The original station burned and was replaced with a new "Chatham-style" structure in 1917. According to the research of Ralph Shanks, "The present structure was built as a direct result of the famed Hanalei shipwreck in November 1914. Both Point Bonita and Fort Point Life-Saving Service personnel received medals for heroism in that rescue." Shanks continued: "Over the years Bolinas Bay Lifeboat Station's surfmen courageously participated in numerous rescues. Two of the most important were the 1927 rescue and salvage attempts of the steam schooner Yosemite and the World War II era rescue of those on board the liberty ship Henry Bergh when it stranded on the Farallon Islands west of the Golden Gate." **
A 27 May 1947 Coast Guard memo from the Commander of the Twelfth District to Commandant (OSU) noted that the lifeboat and surfboat allowance at Fort Point Lifeboat Station needed to be increased due to: “(a) The abandonment of Point Bonita as a lifeboat station and the placing of Bolinas Bay Lifeboat Station in a caretaker status has considerably broadened the potential distress demands on Fort Point Lifeboat Station.”

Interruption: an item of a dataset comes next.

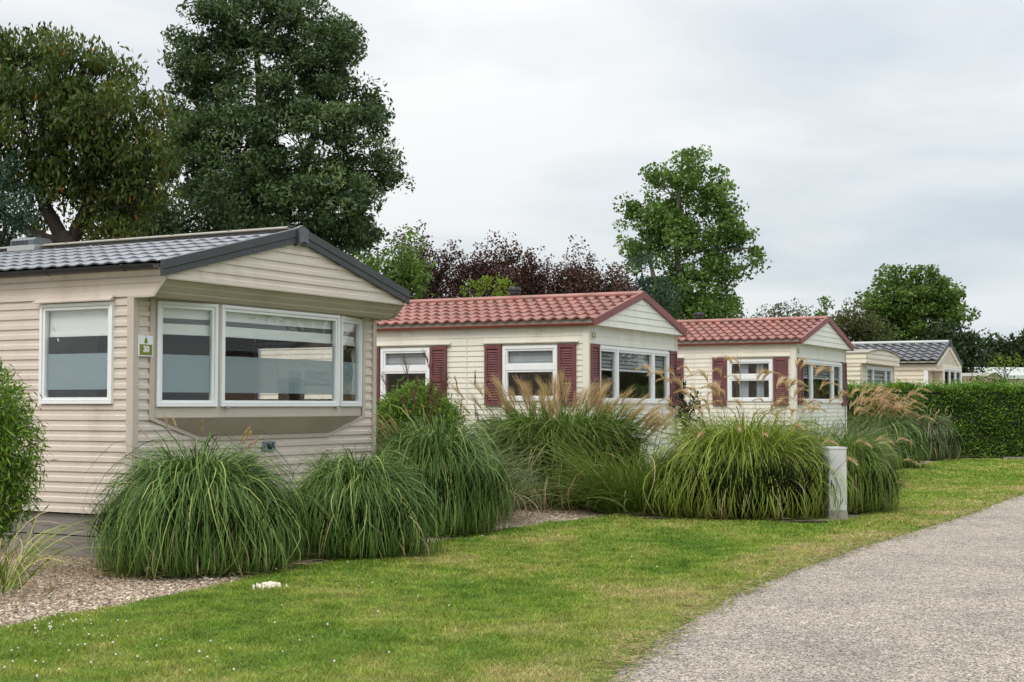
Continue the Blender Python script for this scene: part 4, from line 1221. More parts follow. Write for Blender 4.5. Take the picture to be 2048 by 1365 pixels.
def pebbles():
    """loose stones on the gravel in front of the homes"""
    # an octahedron-like stone, squashed and turned
    base = np.array([(1, 0, 0), (0, 1, 0), (-1, 0, 0), (0, -1, 0), (0, 0, 1), (0.7, 0.7, 0.45), (-0.7, 0.7, 0.5), (-0.7, -0.7, 0.45), (0.7, -0.7, 0.5)], float)
    tri = np.array([(0, 5, 4), (5, 1, 4), (1, 6, 4), (6, 2, 4), (2, 7, 4), (7, 3, 4), (3, 8, 4), (8, 0, 4)])
    Ps = []
    for (x0, x1, y0, y1, n) in ((-5.6, -1.6, 8.6, 15.2, 85000), (-1.2, 2.0, 14.5, 21, 26000)):
        P = np.stack([rng.uniform(x0, x1, n), rng.uniform(y0, y1, n)], 1)
        keep = ~inside_lawn(P + rng.normal(0, 0.04, P.shape))
        # not under the near home
        rel = P - np.array([M30.translation.x, M30.translation.y])
        a = R(28.5)
        u = rel[:, 0] * math.sin(a) + rel[:, 1] * math.cos(a); v = -rel[:, 0] * math.cos(a) + rel[:, 1] * math.sin(a)
        keep &= ~((u > 0.0) & (v > 0.0))
        keep &= P[:, 0] < np.interp(P[:, 1], [8, 9.16, 11.15, 12.8, 15.77, 18.14, 21], [-3.0, -3.1, -2.2, -1.3, 0.0, 1.4, 2.2])
        Ps.append(P[keep])
    P = np.concatenate(Ps); n = len(P)
    s = rng.gamma(4, 0.0013, n) + 0.004
    sc = np.stack([s * rng.uniform(.8, 1.5, n), s * rng.uniform(.7, 1.1, n), s * rng.uniform(.5, .9, n)], 1)
    a = rng.uniform(0, 2 * np.pi, n); ca, sa = np.cos(a)[:, None], np.sin(a)[:, None]
    B = base[None] * sc[:, None, :]
    B[:, :, 2] += rng.uniform(-0.1, 0.25, n)[:, None] * B[:, :, 0]
    X = B[:, :, 0] * ca - B[:, :, 1] * sa; Y = B[:, :, 0] * sa + B[:, :, 1] * ca
    V = np.stack([X + P[:, 0:1], Y + P[:, 1:2], B[:, :, 2] + 0.004], 2)
    Fq = (np.arange(n) * 9)[:, None, None] + tri[None]
    o = fast('gravel', V.reshape(-1, 3), Fq.reshape(-1, 3), PEBBLE, rnd=np.repeat(rng.uniform(0, 1, n), 9), smooth=True)
    tag(o, 'loose pinkish beige gravel around the mobile homes', 'gravel', kind='stuff')
pebbles()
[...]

According to Shanks, the station is in danger of being torn down.**
Keepers:
Thomas G. Johnson was appointed keeper on 30 December 1881 and was dismissed on 13 February 1885.
George L. Gibson was appointed keeper on 13 February 1885 and was dismissed on 4 Septembe3r 1885 "stationed burned down therefore no keeper needed".
CWO Harry Waters was CO as of 1929.
Sources:
Station History File, CG Historian’s Office
Dennis L. Noble & Michael S. Raynes. “Register of the Stations and Keepers of the U.S. Life-Saving Service.” Unpublished manuscript, compiled circa 1977, CG Historian’s Office collection.
**Ralph Shanks. "Bolinas Bay Lifeboat Station in Danger." Life Lines: The Quarterly Newsletter of the U.S. Life-Saving Service Heritage Association (Winter, 2006), p. 7.
Ralph Shanks, Wick York & Lisa Woo Shanks. The U.S. Life-Saving Service: Heroes, Rescues and Architecture of the Early Coast Guard. Petaluma, CA: Costaño Books, 1996.
U.S. Treasury Department: Coast Guard. Register of the Commissioned and Warrant Officers and Cadets and Ships and Stations of the United States Coast Guard, July 1, 1941. Washington, DC: USGPO, 1941.